The cause of these dead zones is certainly anthropogenic. Although there are parts of the open ocean that have naturally occurring low-oxygen levels, a new study published in the journal Science found that ocean dead zones with zero oxygen have quadrupled in size since 1950; meanwhile, extremely low oxygen sites near coasts have multiplied tenfold. But this study introduces a new twist to the long-told story. Turns out, algal blooms from fertilizers might not be the only cause of these dead zones. Climate change, too, is a culprit (I know, surprise, surprise).
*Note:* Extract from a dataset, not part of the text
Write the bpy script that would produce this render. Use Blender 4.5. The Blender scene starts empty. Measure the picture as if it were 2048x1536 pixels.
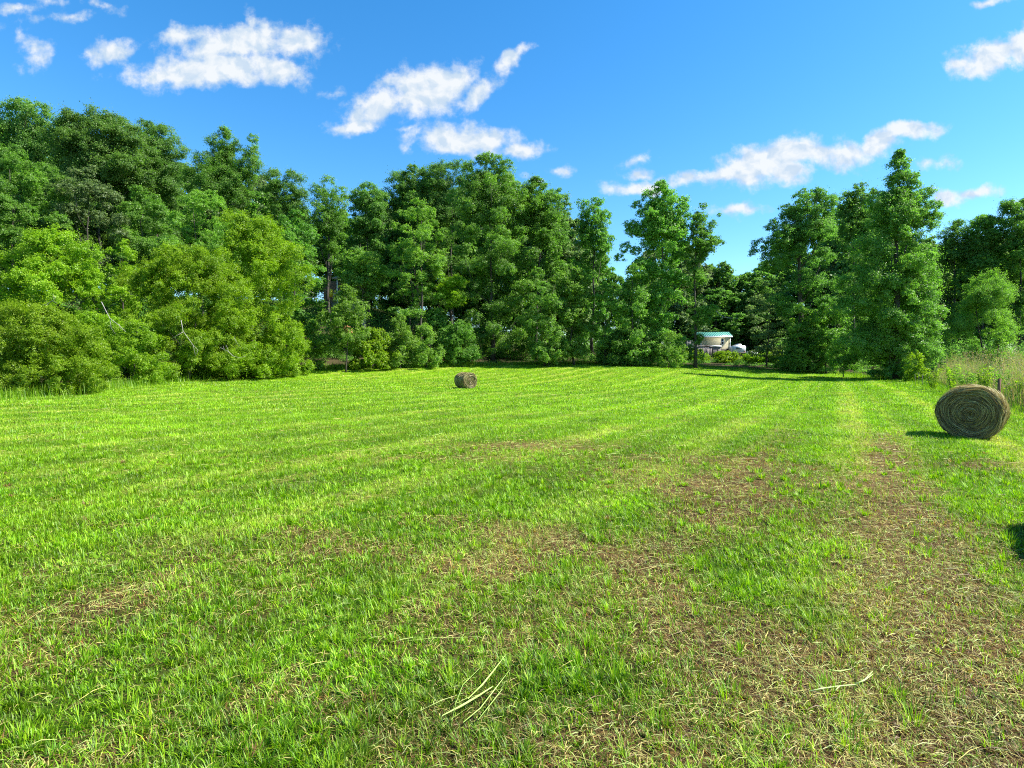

Human-driven climate change caused by burning fossil fuels leads to the deoxygenation of oceans (and subsequent dead zones) because warmer waters are able to hold less oxygen. We already know that global sea surface temperatures have increased by an average of 0.13 degrees Fahrenheit per decade since 1901. This study estimates that 2% of all oxygen has been lost in the ocean since 1950. That’s 77 billion tons of oxygen. With warmer waters and less oxygen, all of which creates positive feedback cycles to make the whole thing worse, we could be looking at a major concern.

“Major extinction events in Earth’s history have been associated with warm climates and oxygen-deficient oceans,” said the leader of the analysis, Denise Breitburg, from the Smithsonian Environmental Research Center. “Under the current trajectory that is where we would be headed. But the consequences to humans of staying on that trajectory are so dire that it is hard to imagine we would go quite that far down that path.”